What does it mean to decolonize?

We could attempt to answer this question with a list of fixed goals. But the problem with an end-goal approach is that there is no ethical way to determine the “we” who would compile that list. A totally different way of answering this question is to challenge colonial practices: racism, exploitation, marginalization of anyone who is a misfit. However, challenging these practices—in ourselves and in people we care about—requires some difficult confrontations. These confrontations are ethically necessary, but how can we engage in conflict in healthy ways?

O-Sensei believed that confrontation is inevitable, and that we must engage in it in a positive way. From the outside, Aikido seems to be a “martial” art because it starts with the most apparent form of confrontation: engaging with physical violence. The physical techniques are difficult to learn because the intent is to prevent harm to both yourself and your attacker. Creativity is always more difficult than destruction; but creativity is how we live.

Through Aikido we begin to face internal opponents that are far more difficult than external foes. When we practice mindfulness, we begin to listen much more to ourselves and to others. We listen to words, but also what is unsaid. Here we can see more clearly the microaggressions and subtle disparagements of racism and other prejudices. This is a hard struggle, but it is the work we must do in order to be fully alive.

Since 2003 I have worked on several projects for the government of Afghanistan. In Kabul, colonization is obvious every time an American military convoy would rumble through the streets without asking any permission from the locals. But it also taught me a lot about the subtler ways that colonialism works every day in the East Bay: house foreclosures, unfair work conditions, patterns of air pollution, and denials of credit. We need to train to fight this. But it is not a fight in the outward sense: the battlefield is our souls. For this kind of struggle, we need a very different kind of training; a different path to follow. Aikido was designed specifically to challenge violence through engagement, not through withdrawal or false politeness.

Just like Japan after 1945, America today is struggling with a moment in which we must face ourselves: what we take for granted; what we think of as ‘normal;’ what is embedded in our language and in our assumptions. Each misconception and presumption adds up to a widespread denial of rights and respect.

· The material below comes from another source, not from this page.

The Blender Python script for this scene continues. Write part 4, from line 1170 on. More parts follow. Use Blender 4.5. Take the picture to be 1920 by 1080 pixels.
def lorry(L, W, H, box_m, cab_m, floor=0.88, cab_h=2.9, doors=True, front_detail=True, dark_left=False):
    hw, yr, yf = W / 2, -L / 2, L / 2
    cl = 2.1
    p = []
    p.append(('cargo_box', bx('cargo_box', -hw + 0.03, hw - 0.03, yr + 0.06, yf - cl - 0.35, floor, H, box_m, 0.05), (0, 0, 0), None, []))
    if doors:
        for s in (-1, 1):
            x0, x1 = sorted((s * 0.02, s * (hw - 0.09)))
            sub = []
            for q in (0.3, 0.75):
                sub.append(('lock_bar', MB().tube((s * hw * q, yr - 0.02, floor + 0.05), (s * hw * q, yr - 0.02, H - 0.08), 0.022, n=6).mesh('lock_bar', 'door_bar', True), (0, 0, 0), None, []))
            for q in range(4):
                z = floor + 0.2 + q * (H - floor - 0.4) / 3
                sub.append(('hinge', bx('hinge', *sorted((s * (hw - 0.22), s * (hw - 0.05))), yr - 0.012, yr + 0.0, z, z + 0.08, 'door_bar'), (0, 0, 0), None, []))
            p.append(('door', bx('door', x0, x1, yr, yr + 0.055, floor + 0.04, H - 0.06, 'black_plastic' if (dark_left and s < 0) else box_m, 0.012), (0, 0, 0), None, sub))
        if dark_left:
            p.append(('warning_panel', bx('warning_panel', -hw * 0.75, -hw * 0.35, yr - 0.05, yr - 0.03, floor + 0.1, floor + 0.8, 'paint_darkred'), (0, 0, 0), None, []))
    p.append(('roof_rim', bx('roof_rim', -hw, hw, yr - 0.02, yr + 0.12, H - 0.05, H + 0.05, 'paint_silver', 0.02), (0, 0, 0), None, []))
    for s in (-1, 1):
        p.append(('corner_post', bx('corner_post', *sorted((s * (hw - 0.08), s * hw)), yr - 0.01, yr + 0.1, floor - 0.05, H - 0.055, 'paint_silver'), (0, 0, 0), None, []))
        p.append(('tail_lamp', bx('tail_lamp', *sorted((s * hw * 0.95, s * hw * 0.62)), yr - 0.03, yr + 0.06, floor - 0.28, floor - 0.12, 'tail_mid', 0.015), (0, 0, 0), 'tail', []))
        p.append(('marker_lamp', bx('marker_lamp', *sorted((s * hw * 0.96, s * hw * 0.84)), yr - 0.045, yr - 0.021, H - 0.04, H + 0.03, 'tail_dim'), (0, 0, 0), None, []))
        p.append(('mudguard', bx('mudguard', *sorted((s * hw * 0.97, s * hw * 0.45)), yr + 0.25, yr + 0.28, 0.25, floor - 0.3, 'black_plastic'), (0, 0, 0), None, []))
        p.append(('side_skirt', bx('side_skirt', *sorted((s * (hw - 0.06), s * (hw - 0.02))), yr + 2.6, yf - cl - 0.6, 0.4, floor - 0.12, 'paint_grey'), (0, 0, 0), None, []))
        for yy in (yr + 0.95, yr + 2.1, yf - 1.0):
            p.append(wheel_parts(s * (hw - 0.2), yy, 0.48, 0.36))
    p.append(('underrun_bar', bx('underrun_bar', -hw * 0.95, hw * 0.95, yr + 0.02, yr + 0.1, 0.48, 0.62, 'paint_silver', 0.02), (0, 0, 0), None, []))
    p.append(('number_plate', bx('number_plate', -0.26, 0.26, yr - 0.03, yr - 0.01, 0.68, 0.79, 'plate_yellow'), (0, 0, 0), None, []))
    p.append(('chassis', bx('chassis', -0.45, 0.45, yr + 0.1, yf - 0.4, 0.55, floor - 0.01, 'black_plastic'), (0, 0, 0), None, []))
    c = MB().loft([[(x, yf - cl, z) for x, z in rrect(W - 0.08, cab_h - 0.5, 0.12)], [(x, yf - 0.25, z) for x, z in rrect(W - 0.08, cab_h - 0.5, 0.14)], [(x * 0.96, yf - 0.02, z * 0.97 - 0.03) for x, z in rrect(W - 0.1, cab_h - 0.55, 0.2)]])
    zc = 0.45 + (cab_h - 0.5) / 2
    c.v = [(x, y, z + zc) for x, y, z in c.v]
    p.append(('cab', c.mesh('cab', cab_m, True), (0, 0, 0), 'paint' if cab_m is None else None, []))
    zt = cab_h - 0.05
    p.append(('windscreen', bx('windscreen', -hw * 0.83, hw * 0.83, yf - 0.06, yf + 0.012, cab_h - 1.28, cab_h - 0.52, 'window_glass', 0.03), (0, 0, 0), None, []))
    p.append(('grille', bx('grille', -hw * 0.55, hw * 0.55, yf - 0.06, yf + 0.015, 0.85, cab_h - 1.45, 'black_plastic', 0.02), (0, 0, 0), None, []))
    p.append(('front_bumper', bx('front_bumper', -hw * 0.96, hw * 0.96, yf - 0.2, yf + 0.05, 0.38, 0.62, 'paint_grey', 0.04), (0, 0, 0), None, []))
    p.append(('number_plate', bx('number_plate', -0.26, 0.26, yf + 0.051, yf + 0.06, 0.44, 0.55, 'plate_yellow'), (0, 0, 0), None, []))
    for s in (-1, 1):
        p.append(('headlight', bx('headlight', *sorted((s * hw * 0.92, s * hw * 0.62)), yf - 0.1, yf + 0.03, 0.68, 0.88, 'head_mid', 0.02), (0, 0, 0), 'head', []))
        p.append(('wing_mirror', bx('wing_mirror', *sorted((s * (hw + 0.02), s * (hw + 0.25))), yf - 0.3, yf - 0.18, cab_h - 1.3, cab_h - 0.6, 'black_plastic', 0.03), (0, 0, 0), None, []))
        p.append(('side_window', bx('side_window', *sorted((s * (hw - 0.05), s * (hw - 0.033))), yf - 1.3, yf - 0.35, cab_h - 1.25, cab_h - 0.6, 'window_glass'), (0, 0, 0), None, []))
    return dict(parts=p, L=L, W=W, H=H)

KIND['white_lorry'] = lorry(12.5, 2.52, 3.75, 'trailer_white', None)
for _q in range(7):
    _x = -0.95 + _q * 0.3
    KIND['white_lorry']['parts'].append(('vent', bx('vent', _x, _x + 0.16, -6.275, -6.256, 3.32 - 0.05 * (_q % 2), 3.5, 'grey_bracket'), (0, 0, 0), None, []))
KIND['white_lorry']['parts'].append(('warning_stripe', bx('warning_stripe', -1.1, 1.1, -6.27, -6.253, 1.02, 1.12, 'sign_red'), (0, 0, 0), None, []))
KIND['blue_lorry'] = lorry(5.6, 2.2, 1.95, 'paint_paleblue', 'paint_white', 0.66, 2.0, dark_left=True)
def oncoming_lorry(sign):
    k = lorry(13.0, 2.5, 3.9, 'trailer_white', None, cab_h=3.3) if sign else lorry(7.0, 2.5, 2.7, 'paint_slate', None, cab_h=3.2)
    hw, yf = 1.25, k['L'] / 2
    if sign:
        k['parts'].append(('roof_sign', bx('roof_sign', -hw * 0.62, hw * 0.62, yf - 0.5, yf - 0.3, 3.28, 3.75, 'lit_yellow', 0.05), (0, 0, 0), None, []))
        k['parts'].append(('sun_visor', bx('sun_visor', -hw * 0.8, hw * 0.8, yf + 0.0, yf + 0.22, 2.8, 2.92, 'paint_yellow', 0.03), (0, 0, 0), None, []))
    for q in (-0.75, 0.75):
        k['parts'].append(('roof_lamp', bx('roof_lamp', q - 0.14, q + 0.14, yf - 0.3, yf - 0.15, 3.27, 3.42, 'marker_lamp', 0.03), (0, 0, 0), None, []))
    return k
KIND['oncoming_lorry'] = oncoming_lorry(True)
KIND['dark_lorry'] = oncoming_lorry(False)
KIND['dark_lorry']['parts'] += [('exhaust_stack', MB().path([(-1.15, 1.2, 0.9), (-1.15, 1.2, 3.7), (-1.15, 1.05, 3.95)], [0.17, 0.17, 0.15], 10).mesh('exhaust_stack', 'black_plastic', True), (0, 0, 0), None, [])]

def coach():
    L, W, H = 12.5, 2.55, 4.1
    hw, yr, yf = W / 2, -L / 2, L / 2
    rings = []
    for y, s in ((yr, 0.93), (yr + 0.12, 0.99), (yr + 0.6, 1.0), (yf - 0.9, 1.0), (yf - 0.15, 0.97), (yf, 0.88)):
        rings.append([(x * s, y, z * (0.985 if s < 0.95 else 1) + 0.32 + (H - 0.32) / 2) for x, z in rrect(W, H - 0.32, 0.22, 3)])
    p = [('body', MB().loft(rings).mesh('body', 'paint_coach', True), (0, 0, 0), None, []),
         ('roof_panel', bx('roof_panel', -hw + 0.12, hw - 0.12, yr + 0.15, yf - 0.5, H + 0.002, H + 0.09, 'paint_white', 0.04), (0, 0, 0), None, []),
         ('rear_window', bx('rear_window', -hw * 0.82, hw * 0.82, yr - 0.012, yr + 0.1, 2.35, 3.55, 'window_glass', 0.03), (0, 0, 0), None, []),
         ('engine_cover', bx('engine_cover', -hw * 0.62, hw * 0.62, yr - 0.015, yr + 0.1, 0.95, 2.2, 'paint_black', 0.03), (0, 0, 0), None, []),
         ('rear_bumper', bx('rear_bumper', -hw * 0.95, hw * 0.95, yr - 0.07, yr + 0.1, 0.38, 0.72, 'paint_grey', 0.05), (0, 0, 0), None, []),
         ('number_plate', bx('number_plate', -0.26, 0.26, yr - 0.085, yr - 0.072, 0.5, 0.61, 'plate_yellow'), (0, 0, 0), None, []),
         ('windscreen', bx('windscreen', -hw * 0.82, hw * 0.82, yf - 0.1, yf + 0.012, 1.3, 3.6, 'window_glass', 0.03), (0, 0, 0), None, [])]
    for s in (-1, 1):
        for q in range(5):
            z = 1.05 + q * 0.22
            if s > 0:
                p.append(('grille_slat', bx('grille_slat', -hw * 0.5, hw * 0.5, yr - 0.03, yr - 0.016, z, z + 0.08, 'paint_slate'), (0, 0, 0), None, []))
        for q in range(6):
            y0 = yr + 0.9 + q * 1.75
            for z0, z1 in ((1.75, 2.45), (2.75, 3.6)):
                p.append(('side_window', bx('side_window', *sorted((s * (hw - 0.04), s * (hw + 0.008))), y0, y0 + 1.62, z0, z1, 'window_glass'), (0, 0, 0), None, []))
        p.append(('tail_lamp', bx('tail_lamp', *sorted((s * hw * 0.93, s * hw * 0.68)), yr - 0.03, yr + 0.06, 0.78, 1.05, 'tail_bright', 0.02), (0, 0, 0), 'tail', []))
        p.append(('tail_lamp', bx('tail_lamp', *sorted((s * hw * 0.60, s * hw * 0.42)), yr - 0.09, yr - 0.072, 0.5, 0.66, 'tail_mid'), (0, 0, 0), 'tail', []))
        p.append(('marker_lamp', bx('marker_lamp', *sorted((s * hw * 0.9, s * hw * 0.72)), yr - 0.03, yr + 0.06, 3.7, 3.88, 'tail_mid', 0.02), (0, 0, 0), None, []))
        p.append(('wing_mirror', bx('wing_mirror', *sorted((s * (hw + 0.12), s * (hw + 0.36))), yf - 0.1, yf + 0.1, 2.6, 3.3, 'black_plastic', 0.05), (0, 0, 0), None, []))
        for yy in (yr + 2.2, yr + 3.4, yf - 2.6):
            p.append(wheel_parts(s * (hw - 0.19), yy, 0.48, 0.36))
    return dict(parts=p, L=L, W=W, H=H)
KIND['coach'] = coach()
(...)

We have been poisoned by racism. It is an outgrowth of a colonial mindset. How do we fight it? How do we de-toxify? One breath at a time, yes. But also through active engagement in our community, as a community. This is no promise of a quick fix. We cannot even imagine what a de-colonized world will look like. But we can see injustices and challenge them. Aikido is a way to make us ready to engage this struggle with compassion.

Pietro:

Porter:

On the day I moved in next door to the Croatian family, it was early summer and hot. I was moving boxes and sweating when I heard a woman’s voice from over the fence say; “Want some help?” I looked up at the smiling face, and said in my independent American way, “No thanks, I’ve got this.” Immediately she replied, “Oh please, let us help you. We are neighbors, and when we need your help, we will ask!”

I was persuaded, and with extra hands my boxes got moved pronto. Soon my turn came when their car broke down; “Can you drop off the kids at school on your way to work?” Of course, I said, and helped out for a couple days until their car was fixed. Weeks later, while chatting out front, I watched their toddler take her fist thrilling steps, but the real honor came when a grandmother died back home. I was invited to the family memorial and welcomed as a stand-in for those from Croatia not able to attend. The living room scene was strange yet familiar with family photos on the mantle bathed in warm candlelight, and though much of the ceremony wasn’t in English, and their Holy Book near the photos looked different; the love, laughter and tears were universal and so touching.

Now many years and a few neighborhoods later, I still remember to ask as my special neighbors taught me: “How can I help?”, knowing that the circle of life is stronger, safer and richer when we are connected!